Seawatch Stuff and More Bad Photos

Juvenile Yellow-legged Gull - Mudbank.

I did an hour or so sea-watching, in persistent rain, with Nick this morning. It was uneventful apart from a wonderful small pod of bottle-nosed dolphin in the bay. All that was recorded was 19 common scoter, 1 turnstone and small numbers of terns. I later decided to sea-watch, again from the raised beach huts, as the rain cleared, and this proved to be much more successful. Totals included 11 common scoter, 1 little tern, 1 juv black tern (@1420 - my first of the autumn), 1+ great skua, 2+ arctic skua, 4+ manx shearwater, 1 balearic shearwater, 3 shearwater sp, 1+ juv arctic tern, 1 mediterranean gull, 1 adult-type little gull (possibly the regular 2w bird?) and 2 swift. Also large numbers of sandwich tern and 'commic' tern with small numbers of fulmar, gannet and kittiwake.
I wish I'd made a concerted effort to count the terns but it was really difficult to work out if birds were constantly moving through or just moving around the bay. My gut feeling is that large numbers were streaming in but I just can't be sure. It was also difficult to be sure of skua numbers as I frequently had 1 great skua in view, but it could feasibly have been the same bird loitering. Same with the arctics.
A quick look off Mudbank produced another juv yellow-legged gull, 8+ mediterranean gull and 1 kittiwake, that looked in poor condition.
Yesterday morning on Orcombe there was 5 tree pipit, 36+ hirundine sp, 5 yellow wagtail, 3 meadow pipit, 1 curlew, 1 little egret, 1 swift, 1 alba wagtail, 2+ willow warbler and 1 chiffchaff
In the estuary, off Mudbank/Imperial there was 1 little tern, 5 wigeon, 6 whimbrel, 1 greenshank, 17+ ringed plover, 4+ dunlin, 11+ mediterranean gull, 1 bar-tailed godwit, 1 turnstone and c40+ common tern.

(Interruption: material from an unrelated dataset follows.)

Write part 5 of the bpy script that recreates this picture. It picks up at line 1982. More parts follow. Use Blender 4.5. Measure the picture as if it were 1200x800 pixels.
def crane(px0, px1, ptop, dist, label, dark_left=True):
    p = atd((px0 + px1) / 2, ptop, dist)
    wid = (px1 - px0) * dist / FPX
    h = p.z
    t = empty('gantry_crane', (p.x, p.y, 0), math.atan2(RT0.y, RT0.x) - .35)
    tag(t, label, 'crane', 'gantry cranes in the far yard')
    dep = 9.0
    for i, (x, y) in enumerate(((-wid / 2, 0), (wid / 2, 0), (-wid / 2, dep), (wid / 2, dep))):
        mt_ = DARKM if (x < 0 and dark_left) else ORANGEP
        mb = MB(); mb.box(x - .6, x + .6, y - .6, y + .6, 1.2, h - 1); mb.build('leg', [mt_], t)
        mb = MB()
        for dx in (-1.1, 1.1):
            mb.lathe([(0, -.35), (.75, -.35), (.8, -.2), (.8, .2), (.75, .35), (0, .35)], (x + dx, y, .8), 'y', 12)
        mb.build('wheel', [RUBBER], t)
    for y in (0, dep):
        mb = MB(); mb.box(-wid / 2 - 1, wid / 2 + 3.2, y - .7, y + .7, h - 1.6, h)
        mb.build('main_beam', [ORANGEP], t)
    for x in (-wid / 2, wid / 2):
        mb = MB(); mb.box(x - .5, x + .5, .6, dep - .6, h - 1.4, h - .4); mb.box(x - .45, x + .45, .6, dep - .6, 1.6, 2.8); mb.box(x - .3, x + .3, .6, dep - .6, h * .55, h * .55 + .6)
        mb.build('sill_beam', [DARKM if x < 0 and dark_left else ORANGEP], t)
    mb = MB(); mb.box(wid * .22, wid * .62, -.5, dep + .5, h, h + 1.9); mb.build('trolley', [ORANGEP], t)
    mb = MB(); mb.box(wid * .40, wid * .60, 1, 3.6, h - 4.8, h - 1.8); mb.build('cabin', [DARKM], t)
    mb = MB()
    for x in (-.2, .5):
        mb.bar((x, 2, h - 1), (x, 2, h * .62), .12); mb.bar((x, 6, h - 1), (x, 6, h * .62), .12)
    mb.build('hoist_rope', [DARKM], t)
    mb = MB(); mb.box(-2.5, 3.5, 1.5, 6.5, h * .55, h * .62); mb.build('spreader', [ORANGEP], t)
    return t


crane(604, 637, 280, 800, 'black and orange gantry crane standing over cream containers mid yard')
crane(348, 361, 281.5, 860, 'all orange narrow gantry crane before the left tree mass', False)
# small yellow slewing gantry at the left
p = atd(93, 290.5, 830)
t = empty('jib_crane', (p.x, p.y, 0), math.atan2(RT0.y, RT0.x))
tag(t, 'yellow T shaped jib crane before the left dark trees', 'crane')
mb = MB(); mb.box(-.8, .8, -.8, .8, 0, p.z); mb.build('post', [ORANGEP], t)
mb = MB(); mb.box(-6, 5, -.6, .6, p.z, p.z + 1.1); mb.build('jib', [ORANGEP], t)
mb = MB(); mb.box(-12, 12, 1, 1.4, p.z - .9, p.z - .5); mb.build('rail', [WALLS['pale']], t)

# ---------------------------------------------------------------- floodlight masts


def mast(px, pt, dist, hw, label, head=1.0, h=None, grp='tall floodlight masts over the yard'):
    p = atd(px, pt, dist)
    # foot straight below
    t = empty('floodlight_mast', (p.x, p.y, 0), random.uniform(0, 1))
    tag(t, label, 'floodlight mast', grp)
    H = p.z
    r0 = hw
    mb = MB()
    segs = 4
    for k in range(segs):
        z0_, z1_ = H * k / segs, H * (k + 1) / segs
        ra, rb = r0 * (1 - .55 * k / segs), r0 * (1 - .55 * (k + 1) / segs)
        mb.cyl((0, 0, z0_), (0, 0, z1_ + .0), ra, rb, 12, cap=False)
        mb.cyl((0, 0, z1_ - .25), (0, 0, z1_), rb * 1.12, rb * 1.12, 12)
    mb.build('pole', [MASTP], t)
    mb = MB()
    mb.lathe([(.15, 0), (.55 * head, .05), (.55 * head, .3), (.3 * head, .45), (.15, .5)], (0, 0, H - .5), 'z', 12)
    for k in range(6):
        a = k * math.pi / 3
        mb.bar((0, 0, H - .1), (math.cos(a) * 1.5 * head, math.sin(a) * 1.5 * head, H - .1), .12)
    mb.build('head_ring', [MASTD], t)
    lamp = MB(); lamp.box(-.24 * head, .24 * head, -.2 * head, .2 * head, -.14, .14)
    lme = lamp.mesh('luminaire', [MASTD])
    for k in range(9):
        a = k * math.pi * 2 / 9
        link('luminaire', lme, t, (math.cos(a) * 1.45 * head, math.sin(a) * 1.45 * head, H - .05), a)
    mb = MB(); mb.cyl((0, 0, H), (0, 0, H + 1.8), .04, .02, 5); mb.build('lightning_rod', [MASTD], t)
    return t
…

Another small yellow-legged gull and certainly not what I'd call a classic. A relatively weak-billed individual, diminutive in stature and rather gentle in demeanor. Additionally I couldn't see any sign of moult, although the bird was a bit distant and the light was poor. You'd expect to see a number of new first-winter mantle and scapular feathers by now. It does however posses the requisite tail and wing pattern and the dark-based greater coverts looked fine.

Note the dark eye patch, dark-based greater coverts, dark secondaries and paler inner webs to inner primaries.

One of yesterday's yellow wagtails - obligingly perched for a change. The birds on Orcombe are almost invariably hidden in long grass or just dots in the sky.